• Sonuç bulunamadı

2. KARBON NANOTÜPLER

2.2 Karbon Nanotüpler

2.2.6 Karbon Nanotüplerin Uygulamaları

Karbon nanotüpler üstün özellikleri nedeniyle çok farklı alanlarda kullanılabilmektedir. KNT’lerin boyutları ve morfolojileri kullanıldıkları uygulamaları belirlemektedir. KNT çapı büyük olduğunda genellikle yakıt hücreleri, lityum iyon piller ve kapasitörlerde kullanılır. Büyük fiberler, ayrıca ısıl iletken ve kompozit dolgu malzemesi olarak da kullanılır. Çap değeri küçüldüğünde, üç fazlı kompozitlerde dolgu malzemesi olarak kullanımı yaygındır. Kompozit malzemelerde reçine olarak kullanıldığında malzemenin elektriksel ve ısıl iletkenliğini arttırır. Nanotüpler ayrıca alan salıcılarda, hidrojen depolamada ve tıbbi uygulamalarda kullanılabilmektedir.
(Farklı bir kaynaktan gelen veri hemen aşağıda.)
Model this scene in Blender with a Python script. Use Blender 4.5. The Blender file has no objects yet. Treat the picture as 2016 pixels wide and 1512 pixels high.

Başlıca uygulama alanları aşağıda kısaca incelenmiştir.

2.2.6.1 Elektron alan emisyon uygulamaları

Mükemmel fiziksel ve kimyasal özellikleri nedeniyle sıklıkla araştırılan KNT’lerin elektron alan emisyon uygulamalarında kullanımı en çok araştırılan ve gelecek vadeden uygulamalarından biridir.

Şekil 2.18 Elektron Alan Emisyon Sisteminin Şematik Görünümü KNT’lerin alan emisyon uygulamalarında kullanılmasını sağlayan özellikleri:

Yüksek en-boy oranı: Nano ölçekli yapısından dolayı, KNT’lerin alan artırma faktörü diğer malzemelerden daha yüksektir.

Uç noktalarda düşük eğrilik açısı: KNT’ler doğaları gereği keskin uçlara sahiptir ve böylelikle ekstra uç keskinleştirme işlemine gerek duyulmaz. Karbon atomlarından oluşan tek bir tabakanın, yüksek alan penetrasyonu olan uç noktaları hariç, elektrik alanının büyük bir çoğunluğunu perdelemek için yeterli olduğu tespit edilmiştir. Penetrasyon, emisyonun potansiyel bariyerinin lineer olmayan bir düşüş göstermesine neden olur. Bu da iyi bilinen geometrik alan arttırma faktörüne ek olarak düşük eşik değer voltaj sağlar [96].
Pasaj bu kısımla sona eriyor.